1st woman to assume command of Billings National Guard troops

2014-07-13T00:00:00Z 2014-07-14T06:42:11Z 1st woman to assume command of Billings National Guard troopsBy CHRIS CIOFFI ccioffi@billingsgazette.com The Billings Gazette

History will be made at the Montana Army National Guard Armory, 2915 Gabel Road, on Sunday when Maj. Renea Dorvall is formally installed as the first female commander of the 190th Combat Service Support Battalion.

Dorvall’s installation marks the first time that a female has been appointed commander of one of the four deployable Montana Army National Guard battalions.

“Getting assigned as a battalion chief is not only a humbling assignment but an enormous responsibility,” the Plentywood native said.

The significance of being the first woman to hold the post is not lost on Dorvall, but she said anyone who has worked hard enough to reach this level should be proud of their accomplishments.

“If you’re fortunate to get this assignment it’s just as rewarding, regardless of gender,” she said.

To take the post in Billings, Dorvall left her position as executive officer of the 495th CSSB in Kalispell. She returned from a deployment in Afghanistan with the battalion in November 2013.

She will take over for Lt. Col. Geron Wade, who has finished his term at the 190th and has been reassigned to the Joint Force Headquarters in Helena.

Over 600 troops are under the command of the 190th Combat Service Support Battalion — about 350 of them are in Billings. The rest are scattered across Montana in Malta, Glasgow, Harlowton, Dillon, Livingston, Miles City, Culbertson and Sidney.
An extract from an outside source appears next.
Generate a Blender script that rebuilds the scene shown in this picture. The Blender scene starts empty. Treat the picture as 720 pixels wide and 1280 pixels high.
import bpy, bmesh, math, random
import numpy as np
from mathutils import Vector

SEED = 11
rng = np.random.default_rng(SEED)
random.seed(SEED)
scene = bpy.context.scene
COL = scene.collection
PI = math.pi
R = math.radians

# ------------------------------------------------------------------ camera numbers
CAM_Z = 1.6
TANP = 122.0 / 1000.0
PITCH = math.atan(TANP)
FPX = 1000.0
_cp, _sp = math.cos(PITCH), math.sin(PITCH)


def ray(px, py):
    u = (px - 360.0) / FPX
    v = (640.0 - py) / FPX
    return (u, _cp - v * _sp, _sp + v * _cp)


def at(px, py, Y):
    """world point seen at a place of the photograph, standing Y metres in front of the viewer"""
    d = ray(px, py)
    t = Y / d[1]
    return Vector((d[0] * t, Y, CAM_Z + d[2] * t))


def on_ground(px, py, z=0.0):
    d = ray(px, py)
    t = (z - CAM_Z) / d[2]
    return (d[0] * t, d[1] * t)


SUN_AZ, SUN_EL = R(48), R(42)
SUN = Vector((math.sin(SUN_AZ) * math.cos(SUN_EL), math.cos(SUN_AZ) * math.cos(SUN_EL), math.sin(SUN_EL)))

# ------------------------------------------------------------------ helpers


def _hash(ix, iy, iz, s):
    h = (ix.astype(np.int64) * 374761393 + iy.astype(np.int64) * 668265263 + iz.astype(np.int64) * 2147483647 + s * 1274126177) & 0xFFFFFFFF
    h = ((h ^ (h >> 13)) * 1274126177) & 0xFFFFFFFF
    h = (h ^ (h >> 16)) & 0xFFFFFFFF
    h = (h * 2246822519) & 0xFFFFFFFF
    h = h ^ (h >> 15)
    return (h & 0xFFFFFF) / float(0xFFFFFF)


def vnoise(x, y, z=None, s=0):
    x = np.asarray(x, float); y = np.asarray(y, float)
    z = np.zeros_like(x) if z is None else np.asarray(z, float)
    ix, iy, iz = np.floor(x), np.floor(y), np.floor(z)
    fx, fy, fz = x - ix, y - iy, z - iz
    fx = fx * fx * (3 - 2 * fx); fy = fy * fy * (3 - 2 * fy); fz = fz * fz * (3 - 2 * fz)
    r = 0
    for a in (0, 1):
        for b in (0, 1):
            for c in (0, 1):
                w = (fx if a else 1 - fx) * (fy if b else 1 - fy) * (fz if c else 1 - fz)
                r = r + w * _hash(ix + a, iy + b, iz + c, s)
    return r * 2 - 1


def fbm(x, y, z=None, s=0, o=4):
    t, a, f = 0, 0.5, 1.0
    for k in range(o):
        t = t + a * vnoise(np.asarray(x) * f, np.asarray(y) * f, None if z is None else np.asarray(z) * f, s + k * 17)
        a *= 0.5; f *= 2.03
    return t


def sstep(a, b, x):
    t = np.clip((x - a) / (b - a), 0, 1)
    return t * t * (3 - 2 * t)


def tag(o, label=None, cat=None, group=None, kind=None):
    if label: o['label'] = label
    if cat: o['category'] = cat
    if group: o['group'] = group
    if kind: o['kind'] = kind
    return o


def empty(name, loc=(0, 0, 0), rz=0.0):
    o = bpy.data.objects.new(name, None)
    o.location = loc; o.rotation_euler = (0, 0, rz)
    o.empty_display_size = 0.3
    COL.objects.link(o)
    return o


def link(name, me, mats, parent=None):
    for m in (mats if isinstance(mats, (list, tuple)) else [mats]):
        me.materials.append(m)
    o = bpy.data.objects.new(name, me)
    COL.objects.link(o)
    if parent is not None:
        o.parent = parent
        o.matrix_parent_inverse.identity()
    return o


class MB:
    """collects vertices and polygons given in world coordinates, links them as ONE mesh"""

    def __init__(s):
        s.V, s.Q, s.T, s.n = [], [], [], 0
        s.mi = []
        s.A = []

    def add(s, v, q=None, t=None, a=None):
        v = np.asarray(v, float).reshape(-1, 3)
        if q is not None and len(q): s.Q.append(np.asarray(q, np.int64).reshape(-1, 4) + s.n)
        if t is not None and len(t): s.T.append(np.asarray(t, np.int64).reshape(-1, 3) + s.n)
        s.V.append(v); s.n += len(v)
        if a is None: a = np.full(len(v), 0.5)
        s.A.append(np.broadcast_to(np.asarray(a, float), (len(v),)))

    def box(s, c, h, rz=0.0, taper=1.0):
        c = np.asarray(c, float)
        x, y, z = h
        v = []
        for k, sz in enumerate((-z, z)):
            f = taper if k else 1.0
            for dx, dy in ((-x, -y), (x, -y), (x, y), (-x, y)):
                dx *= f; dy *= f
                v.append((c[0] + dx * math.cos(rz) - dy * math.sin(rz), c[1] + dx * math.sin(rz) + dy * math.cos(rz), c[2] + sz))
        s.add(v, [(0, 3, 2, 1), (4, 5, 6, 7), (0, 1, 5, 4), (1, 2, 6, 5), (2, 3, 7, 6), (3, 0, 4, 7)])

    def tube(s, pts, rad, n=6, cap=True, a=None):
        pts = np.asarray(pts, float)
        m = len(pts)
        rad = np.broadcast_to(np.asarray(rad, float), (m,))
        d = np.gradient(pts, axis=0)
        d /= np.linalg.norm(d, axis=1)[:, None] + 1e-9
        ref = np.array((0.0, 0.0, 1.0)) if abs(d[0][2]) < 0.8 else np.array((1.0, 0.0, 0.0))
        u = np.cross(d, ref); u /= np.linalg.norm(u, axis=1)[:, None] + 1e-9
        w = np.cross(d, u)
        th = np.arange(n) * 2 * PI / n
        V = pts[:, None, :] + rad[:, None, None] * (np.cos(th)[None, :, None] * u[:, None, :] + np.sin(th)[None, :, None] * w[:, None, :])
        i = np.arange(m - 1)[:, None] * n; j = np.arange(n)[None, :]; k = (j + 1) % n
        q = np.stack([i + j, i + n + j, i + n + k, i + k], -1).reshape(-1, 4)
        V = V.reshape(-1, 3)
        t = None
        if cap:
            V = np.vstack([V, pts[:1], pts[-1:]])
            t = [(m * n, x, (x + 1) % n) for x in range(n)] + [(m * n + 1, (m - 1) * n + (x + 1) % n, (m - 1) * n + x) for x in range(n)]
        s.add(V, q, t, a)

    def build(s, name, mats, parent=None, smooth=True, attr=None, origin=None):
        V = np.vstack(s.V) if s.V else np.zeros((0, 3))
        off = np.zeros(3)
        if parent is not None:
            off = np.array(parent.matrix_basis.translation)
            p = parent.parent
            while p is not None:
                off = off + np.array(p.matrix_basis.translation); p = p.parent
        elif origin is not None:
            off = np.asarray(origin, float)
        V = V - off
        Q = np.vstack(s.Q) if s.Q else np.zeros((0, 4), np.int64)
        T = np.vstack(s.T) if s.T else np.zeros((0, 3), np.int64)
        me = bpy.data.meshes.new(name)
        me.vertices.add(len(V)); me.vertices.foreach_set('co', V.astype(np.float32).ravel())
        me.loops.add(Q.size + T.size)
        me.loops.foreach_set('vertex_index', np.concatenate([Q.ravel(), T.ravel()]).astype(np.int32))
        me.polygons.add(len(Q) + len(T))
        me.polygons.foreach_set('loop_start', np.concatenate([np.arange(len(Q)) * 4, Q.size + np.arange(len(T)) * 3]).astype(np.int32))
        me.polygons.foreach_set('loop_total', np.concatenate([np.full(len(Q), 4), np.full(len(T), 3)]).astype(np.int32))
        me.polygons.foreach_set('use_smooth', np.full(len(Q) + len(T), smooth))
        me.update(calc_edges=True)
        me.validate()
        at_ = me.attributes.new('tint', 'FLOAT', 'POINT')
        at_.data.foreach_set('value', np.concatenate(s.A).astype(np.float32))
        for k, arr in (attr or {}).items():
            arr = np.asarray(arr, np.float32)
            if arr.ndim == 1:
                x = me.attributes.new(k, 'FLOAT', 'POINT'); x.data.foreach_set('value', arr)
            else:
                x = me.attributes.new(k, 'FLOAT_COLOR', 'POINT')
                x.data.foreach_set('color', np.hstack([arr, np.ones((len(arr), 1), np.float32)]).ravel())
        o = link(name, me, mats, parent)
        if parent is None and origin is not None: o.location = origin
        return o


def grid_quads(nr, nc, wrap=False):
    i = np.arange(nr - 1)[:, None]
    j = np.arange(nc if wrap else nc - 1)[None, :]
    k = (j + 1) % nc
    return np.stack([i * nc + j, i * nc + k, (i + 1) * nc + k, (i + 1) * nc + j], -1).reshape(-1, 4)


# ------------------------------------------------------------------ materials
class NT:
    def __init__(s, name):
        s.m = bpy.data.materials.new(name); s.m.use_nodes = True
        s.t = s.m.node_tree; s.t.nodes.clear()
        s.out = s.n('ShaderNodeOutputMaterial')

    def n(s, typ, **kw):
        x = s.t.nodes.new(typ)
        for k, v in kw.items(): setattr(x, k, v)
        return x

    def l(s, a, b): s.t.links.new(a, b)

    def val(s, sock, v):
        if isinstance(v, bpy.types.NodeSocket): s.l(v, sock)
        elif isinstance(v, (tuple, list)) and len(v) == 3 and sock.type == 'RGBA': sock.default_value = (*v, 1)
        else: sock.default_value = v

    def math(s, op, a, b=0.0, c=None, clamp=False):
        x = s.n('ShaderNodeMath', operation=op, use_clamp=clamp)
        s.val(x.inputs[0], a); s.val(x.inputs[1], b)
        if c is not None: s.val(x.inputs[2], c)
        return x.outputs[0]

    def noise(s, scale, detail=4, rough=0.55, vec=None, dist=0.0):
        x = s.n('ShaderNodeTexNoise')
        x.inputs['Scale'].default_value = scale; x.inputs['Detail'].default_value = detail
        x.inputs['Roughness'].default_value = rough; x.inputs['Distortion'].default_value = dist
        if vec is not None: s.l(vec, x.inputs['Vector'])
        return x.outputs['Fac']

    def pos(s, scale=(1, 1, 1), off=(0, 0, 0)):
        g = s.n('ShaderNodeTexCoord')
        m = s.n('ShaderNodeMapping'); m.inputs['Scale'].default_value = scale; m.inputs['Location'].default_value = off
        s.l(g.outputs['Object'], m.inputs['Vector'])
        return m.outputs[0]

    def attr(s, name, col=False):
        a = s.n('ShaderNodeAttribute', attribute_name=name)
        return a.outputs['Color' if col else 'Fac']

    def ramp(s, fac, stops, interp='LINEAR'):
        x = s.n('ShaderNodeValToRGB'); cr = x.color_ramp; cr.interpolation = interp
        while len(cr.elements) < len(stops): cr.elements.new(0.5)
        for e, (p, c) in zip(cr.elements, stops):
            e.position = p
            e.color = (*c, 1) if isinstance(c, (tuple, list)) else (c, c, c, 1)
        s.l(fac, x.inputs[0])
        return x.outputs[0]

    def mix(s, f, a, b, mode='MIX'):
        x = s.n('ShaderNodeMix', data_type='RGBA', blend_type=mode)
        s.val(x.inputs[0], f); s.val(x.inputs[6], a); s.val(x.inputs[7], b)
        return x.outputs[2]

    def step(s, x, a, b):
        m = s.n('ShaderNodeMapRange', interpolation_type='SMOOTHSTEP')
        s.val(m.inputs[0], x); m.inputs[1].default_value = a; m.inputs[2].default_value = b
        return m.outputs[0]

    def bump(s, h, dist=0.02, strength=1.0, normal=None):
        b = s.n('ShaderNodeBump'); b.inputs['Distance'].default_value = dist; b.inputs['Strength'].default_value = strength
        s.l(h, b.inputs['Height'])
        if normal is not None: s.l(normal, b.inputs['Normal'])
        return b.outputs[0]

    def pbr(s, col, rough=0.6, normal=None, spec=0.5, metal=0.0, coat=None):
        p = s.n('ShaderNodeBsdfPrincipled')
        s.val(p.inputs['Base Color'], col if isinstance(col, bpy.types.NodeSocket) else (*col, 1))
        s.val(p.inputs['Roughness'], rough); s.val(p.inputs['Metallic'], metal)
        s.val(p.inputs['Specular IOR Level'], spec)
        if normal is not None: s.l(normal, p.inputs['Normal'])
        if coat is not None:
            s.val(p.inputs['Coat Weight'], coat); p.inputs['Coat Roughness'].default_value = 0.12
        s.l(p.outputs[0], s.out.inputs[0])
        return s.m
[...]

About 2,800 troops serve in the Montana Army National Guard.

When deployed, a CSSB’s job is to make sure soldiers on the front lines are supplied with food, munitions and supplies to accomplish their mission.

As commander of the 190th CSSB, Dorvall plans to make sure every troop is a cohesive part of the group. “It’s the team that succeeds,” she said.

Getting people ready at a moment’s notice is crucial for a successful mission at home or abroad, and Dorvall’s new job will give her a chance to encourage troops to reach their potential.

“It’s just an opportunity to work with soldiers and empower a team to be trained for their wartime and peacetime missions,” she said.

Dorvall enlisted in 1987 at age 19. She has been part of the guard ever since, except for a five-year break from 1996 until 2001 which she took to be with her children, now 17 and 19 years old. She is married to Rick Dorvall.

It’s been a long path rising up the ranks, but Dorvall believes her perspective helps her be a good leader. “I’ve grown up in the Guard so I understand what it is like to be that enlisted person,” she said.

Like many, Dorvall said she wasn’t quite sure what her future held when she began her career but, the military is willing to invest in people and give them the training they need to succeed.

Serving your military is an honor, she said, “Serve proudly.”